● Required task: Using the listing below, copy every line that mentions "from".

*****

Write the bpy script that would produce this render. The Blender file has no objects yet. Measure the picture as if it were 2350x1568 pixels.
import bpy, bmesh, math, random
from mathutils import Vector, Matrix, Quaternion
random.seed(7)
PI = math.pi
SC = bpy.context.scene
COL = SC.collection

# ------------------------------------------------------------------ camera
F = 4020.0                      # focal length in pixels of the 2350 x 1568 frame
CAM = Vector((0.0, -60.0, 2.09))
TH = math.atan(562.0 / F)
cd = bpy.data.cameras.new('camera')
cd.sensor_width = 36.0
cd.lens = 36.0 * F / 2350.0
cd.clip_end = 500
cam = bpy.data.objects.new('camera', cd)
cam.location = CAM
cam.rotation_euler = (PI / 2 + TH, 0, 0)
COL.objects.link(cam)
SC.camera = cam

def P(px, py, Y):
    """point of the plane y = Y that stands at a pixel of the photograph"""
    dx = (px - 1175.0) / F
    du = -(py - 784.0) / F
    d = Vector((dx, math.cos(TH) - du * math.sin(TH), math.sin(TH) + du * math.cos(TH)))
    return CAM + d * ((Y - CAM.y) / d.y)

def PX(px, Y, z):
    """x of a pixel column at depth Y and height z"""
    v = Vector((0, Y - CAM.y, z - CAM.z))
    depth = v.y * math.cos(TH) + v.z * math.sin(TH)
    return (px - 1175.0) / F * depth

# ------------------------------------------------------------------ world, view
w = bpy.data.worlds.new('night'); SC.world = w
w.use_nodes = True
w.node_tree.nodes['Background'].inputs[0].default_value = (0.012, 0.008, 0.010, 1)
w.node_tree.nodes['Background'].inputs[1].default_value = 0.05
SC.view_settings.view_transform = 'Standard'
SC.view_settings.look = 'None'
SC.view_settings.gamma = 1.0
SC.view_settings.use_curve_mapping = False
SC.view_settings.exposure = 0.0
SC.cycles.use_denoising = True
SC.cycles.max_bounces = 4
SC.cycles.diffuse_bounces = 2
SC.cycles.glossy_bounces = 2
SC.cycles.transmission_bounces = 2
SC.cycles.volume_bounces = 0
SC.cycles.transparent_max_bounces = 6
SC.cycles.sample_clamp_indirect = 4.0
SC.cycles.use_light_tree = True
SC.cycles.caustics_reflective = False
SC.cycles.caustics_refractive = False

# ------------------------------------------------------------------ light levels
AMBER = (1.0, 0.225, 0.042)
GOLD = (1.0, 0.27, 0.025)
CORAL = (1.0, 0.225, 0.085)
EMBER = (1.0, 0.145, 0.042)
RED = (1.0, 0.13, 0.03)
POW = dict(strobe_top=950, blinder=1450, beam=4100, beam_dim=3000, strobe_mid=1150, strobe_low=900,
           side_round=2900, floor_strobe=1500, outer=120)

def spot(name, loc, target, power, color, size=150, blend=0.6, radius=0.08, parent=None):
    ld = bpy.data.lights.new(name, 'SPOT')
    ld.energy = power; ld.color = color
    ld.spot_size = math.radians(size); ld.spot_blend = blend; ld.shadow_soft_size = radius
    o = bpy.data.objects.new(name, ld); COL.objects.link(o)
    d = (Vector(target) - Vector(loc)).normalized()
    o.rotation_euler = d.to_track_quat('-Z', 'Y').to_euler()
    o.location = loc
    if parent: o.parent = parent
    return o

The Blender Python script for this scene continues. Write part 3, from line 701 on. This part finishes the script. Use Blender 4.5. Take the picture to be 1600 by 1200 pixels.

*****

● Output of the task:
from mathutils import Vector, Matrix, Quaternion
The Blender Python script for this scene continues. Write part 3, from line 701 on. This part finishes the script. Use Blender 4.5. Take the picture to be 1600 by 1200 pixels.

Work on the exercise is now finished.